En effet, les trois étaient en concordance sur la transcription des consonnes. Un bémol, les voyelles sont quant à elles plus difficiles à retranscrire. Lavie Maturafi est notamment dubitative sur la « nasalité de la langue », accent circonflexe ou tilde ? « Haladi Madi propose un accent circonflexe, l’association Shimé un tilde, couramment utilisé dans l’alphabet international », explique-t-elle.
Tant de questions pour faciliter l’apprentissage et l’écriture du shimaoré. « Chaque graphie doit se rapprocher au maximum du son entendu pour établir l’alphabet mahorais ». À titre de rappel, afin d’être reconnue en tant que langue régionale et qu’elle soit enseignée dans les écoles, la langue mahoraise doit être formalisée à l’écrit.
UNE HISTOIRE AVANT 1841
À l’initiative du Conseil départemental, un projet de création d’un Institut des langues et des civilisations serait en cours d’élaboration.

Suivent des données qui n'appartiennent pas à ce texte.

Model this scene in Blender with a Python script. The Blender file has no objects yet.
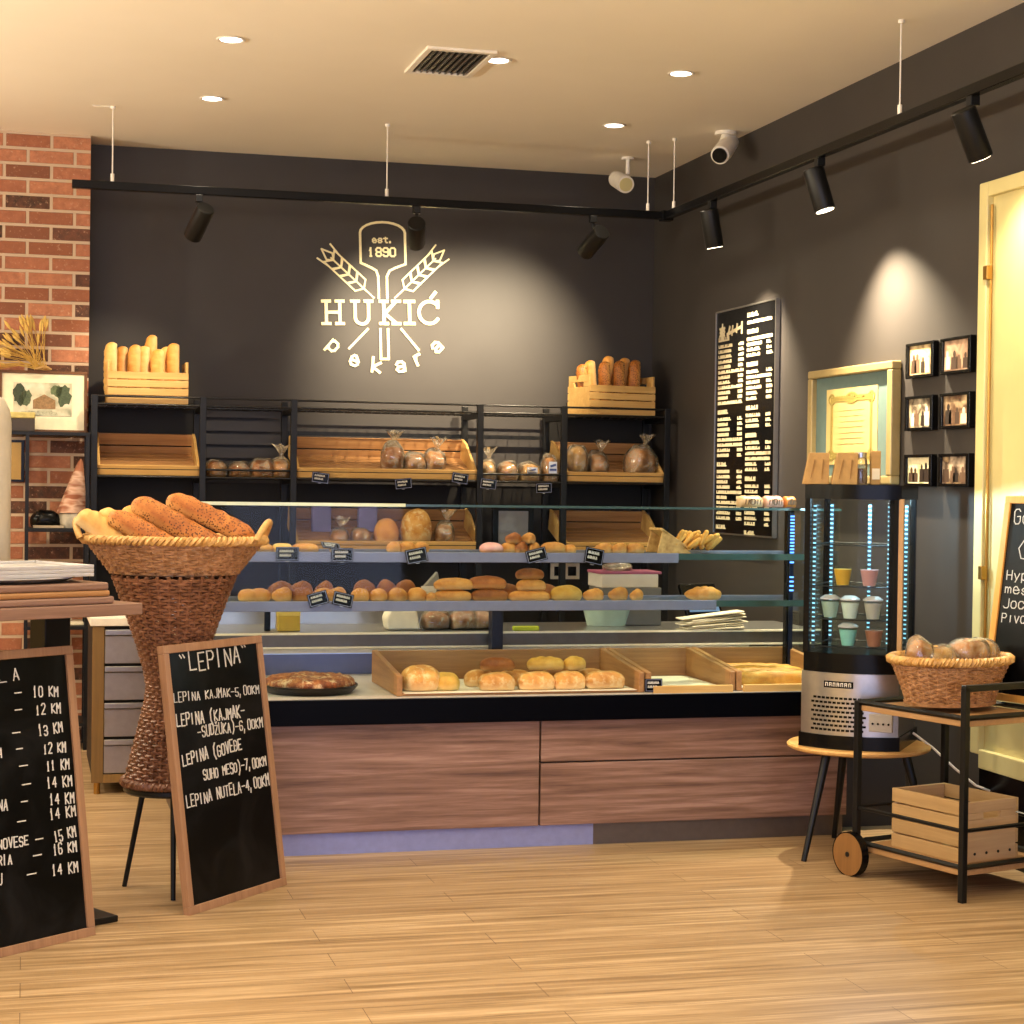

Un moyen « d’apprendre qui nous sommes réellement », explique Lavie Maturafi qui ajoute qu’une ouverture vers la région serait également de mise. « L’idée est d’arrêter d’insulariser tout ce qui passe ici. En se basant sur ce que les autres font à l’extérieur du territoire, on pourrait mieux se comprendre ».
Par le biais de cet institut, les responsables souhaiteraient procéder à de la recherche, de l’information « et travailler sur la civilisation, l’histoire de Mayotte avant 1841 parce qu’on a eu une histoire avant cette date », indique la jeune linguiste qui participera au projet via ses travaux de recherche.
CE QU’ILS EN DISENT
Salami, compagnon de Lavie Maturafi
« Une femme engagée »
« Lavie est passionnée par ce qu’elle fait. Je dirai carrément qu’elle est perfectionniste. C’est une femme engagée et très passionnée par son domaine ».